When my team starts work on a new feature, a developer is nominated on the team to act as the feature lead. This person is responsible for keeping others up-to-date on the feature’s progress, any communications with stakeholders, and creating/managing the backlog of Jira tickets for the feature (which can at times feel never-ending!)

Over the last few months I got the chance to feature lead the conversion of a pre-existing Backbone.js front-end into a shiny new React app, and I picked up a couple of learnings along the way.

Get feedback on your implementation

While creating the tickets for your feature, you’ll probably come across a few tasks that you’re a bit iffy on the implementation details of. Maybe there might be a few ways that you can approach it, or you’re unsure of all the edge cases involved. In this situation, it’s worth putting together a quick page describing some of the different approaches and its pros and cons, and share it with the rest of the developers on your team.

The other devs can then provide their feedback on the approach they think should be taken and raise any other risks they have thought of, and you can settle on a solution together. Doing this in advance makes life much easier for the developer who picks up the ticket, as they know exactly what they need to do. It also creates a much smoother pull request process, as everyone will already be on the same page in terms of the implementation.

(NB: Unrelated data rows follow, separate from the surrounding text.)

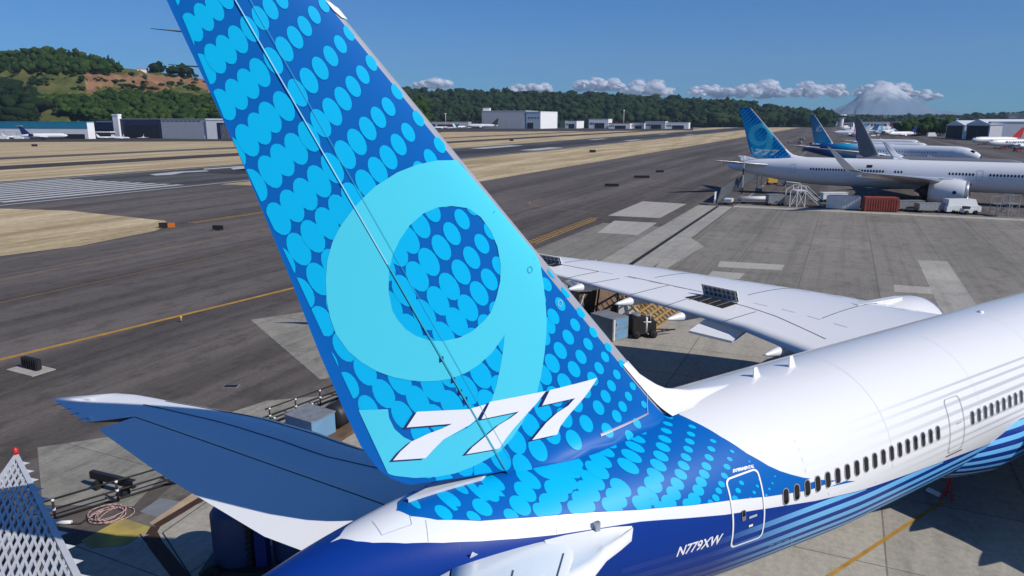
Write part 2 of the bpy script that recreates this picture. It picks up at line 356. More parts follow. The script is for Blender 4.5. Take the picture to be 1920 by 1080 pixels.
def fin_ell(x, y, s):
    cor = np.interp(y, [0, 800], [.53, .40]); hx = s*np.interp(y, [0, 800], [.72, .80]); out = []
    for k in range(16):
        t = 2*PI*k/16+.2; a = math.cos(t); b = math.sin(t)
        out.append(fin_hit(x+hx*a, y+s*(cor*a+math.sqrt(1-cor*cor)*b)))
    return out
DOTPOLYS = [fin_ell(*d) for d in FINDOTS]
NINE_OUT = [(855.6,300),(818.5,300.7),(781.5,308.5),(744.6,323),(705,348),(680,371),(663,390),(637,425),(622.5,454),(613,487.5),(610,525),(611.7,562.5),(618,594),(629,626),(651.7,658),(676.7,679),(705.8,695.8),(737,707),(768,713),(795,714.6),(820.4,713.5),(847.5,709),(872.5,699),(897.5,683.3),(922.5,660.4),(945.4,628),(942,660),(937,689.6),(929.8,723),(921,750),(905,776),(881,799),(851.7,814),(826.7,822),(801.7,828.3),(772.5,827),(755.8,818.8),(739,804),(728.8,783),(726.7,766.7),(640,770),(640,860),(690,900),(714,884),(739,891.7),(776.7,895.8),(818,893.8),(851.7,887.5),(885,875),(914,860),(937,845.8),(960,820.8),(976.7,795.8),(993,766.7),(1005.8,737.5),(1014,704),(1020.4,662.5),(1023.8,625),(1024.6,600),(1022.7,575),(1019,537),(1012,493),(1001,471),(960,421),(909,362)]
NINE_IN = [(846.7,386),(875.8,390),(900.8,406.9),(919.6,433),(932,462),(938,495.4),(937.3,526.7),(930,558),(919.6,585),(908,600),(885,620.8),(860,633),(830.8,639),(805.8,638.5),(778.8,629),(760,616.7),(745.4,600),(735,582),(728,547.5),(729,505.8),(736,476.7),(748.8,449.6),(767.5,422.5),(792.5,400.6),(819.6,389)]
q6 = lambda l: [(a/2.4+560, b/2.4+600) for a, b in l]
SEV = [q6([(530,411),(760,400),(842,377),(803,440),(765,472),(705,505),(650,535),(605,580),(568,620),(422,630),(455,590),(505,545),(580,510),(640,488),(688,465),(483,482)]),
       [(917.7,752.7),(1022.9,732.5),(1004,756.7),(981,781.7),(962.5,802.5),(948,821),(935.4,840),(873,851),(885,837.5),(910,816.7),(935,795.8),(955.8,783.3),(972.5,770.8),(901.7,785.4)],
       [(1030,730.8),(1118.8,708),(1106,728.8),(1093.8,745.4),(1079,762),(1062.5,781),(1050,798),(1043.8,814),(996.9,824.4),(1006,813),(1023,792),(1043.8,773),(1064.6,759.8),(1077,746),(1015.6,759.8)]]
NAVY_SH = [[(x-7.5, y+3.5) for x, y in s] for s in SEV]
FH_ = lambda l: [fin_hit(*p) for p in l]
NINE = [FH_(NINE_OUT), FH_(NINE_IN)]; SEV_ = [FH_(s) for s in SEV]; NSH_ = [FH_(s) for s in NAVY_SH]

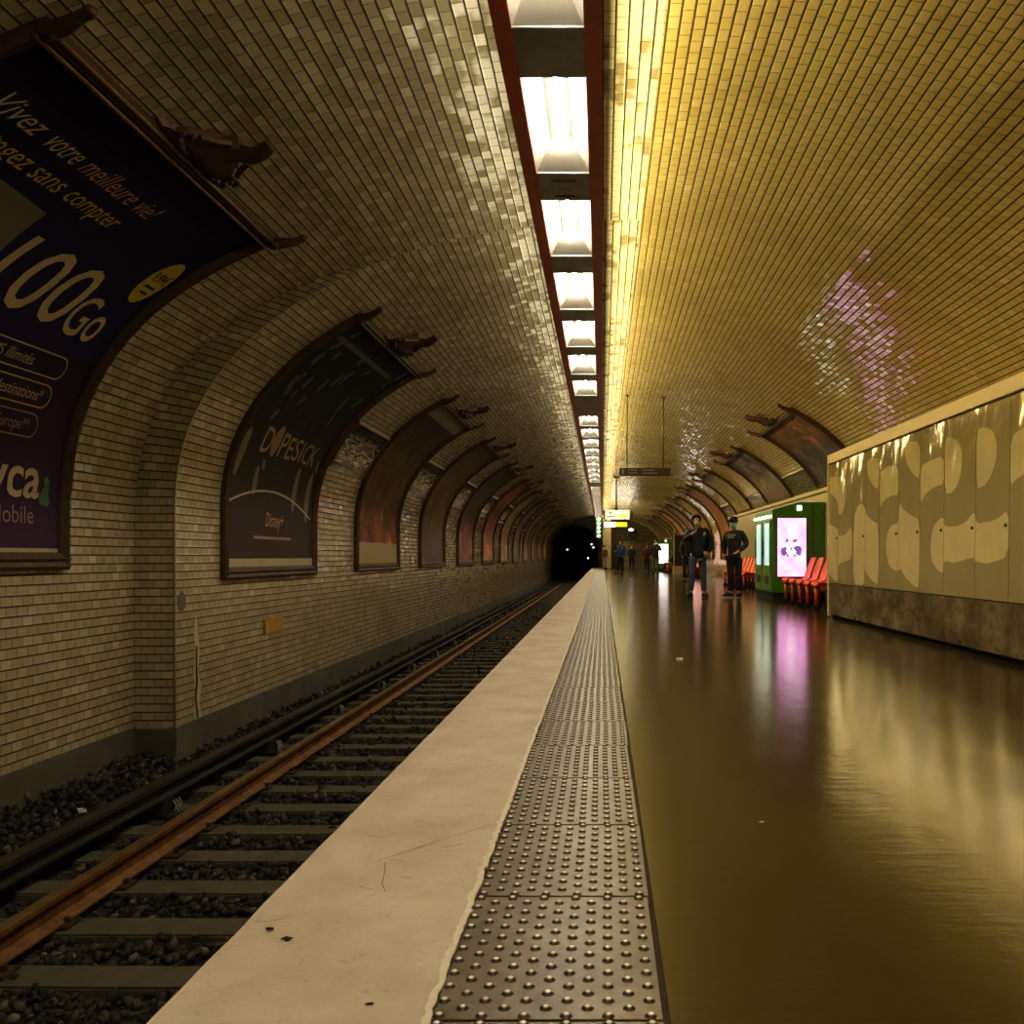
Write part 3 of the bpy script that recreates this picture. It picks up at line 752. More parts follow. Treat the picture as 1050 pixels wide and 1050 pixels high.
for q in range(2): poly_on(mp1, [(R1(7.40)+.02*q, 4.52-.07*q-S0), (R1(7.54)-.02*q, 4.52-.07*q-S0), (R1(7.54)-.02*q, 4.545-.07*q-S0), (R1(7.40)+.02*q, 4.545-.07*q-S0)], M['ink'], p1, 'small_print', .02)
for q, (ye, sc, tx, m) in enumerate(((7.33, 3.575, 'SMS illimités', 'lett_cream'), (7.30, 3.32, 'vers 50 destinations*', 'lett_yellow'), (7.25, 3.07, "Jusqu'à 10Go en Europe**", 'lett_mauve'))):
    ribbon_on(mp1, rrect(R1(5.2), R1(ye), sc-.095-S0, sc+.095-S0, .09), .012, M[m], p1, 'pill_outline', closed=True)
    text_on(mp1, tx, R1(ye-.10 if q != 0 else 6.93), sc-.045-S0, .135, M['lett_cream' if q != 2 else 'lett_mauve'], p1, shear=.2, right=True, wide=.78)
text_on(mp1, 'Lyca', R1(7.39), 2.50-S0, .50, M['lett_cream'], p1, right=True, wide=.98, bold=.008)
text_on(mp1, 'Mobile', R1(7.33), 2.29-S0, .20, M['lett_mauve'], p1, right=True, wide=1.0)
for cu, cv, r_ in ((7.47,2.54,.065),(7.44,2.50,.05),(7.50,2.49,.05),(7.47,2.63,.045)): poly_on(mp1, ell_pts(R1(cu), cv-S0, r_*.8, r_*1.15, 16), M['leaf_green'], p1, 'emblem_lobe', .018+.0005*r_)
poly_on(mp1, [(.09,2.05-S0),(W1-.10,2.05-S0),(W1-.10,2.09-S0),(.09,2.09-S0)], M['paper'], p1, 'paper_margin', .017)

# -- second poster, falling pills
S0b, S1b = 1.76, 5.36; YB = 10.0
t = NT('dark_pill_print'); s = t.n('ShaderNodeSeparateXYZ'); t.l(t.uv(), s.inputs[0])
mp_ = t.n('ShaderNodeMapping'); t.l(t.uv(), mp_.inputs['Vector']); mp_.inputs['Scale'].default_value = (9, 1.6, 1)
nn = t.noise(3, 5, mp_.outputs[0], .65)
c = t.ramp(s.outputs[1], [(0,(.060,.040,.032)),(.20,(.050,.034,.028)),(.34,(.036,.030,.024)),(.5,(.020,.020,.014)),(.75,(.010,.013,.009)),(1,(.006,.008,.006))])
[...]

It’s probably going to take longer than you think

I thought I was being generous when I estimated the time it would take to finish the feature - but I ended up being more than a month off. There’s all sorts of things that can cut into developer time like team events, 20% time and other initiatives or features that can take priority in certain weeks, and before you know it you’ve hit the week that you were supposed to be finished and there’s so much left to do! We can’t always account for these things in advance, so the important thing here to stay on top of knowing what might cause delays, so you can communicate with your stakeholders as soon as possible when your feature’s launch date changes.

Small things add up

What I didn’t realise was that coding the main functionality of the page isn’t the hard bit - it’s all the small things that create this long tail of things left to do. Handling certain error cases, form validation rules, fixing a pesky UI bug… It’s your job as a feature lead in this scenario to make sure that you’ve made tickets for all these things that need to be complete, and be ruthless about deciding whether it’s actually within the scope of the feature. It may be that it’s not necessary for the release of the feature, but it’s still a “nice to have” that you can come back to do afterwards.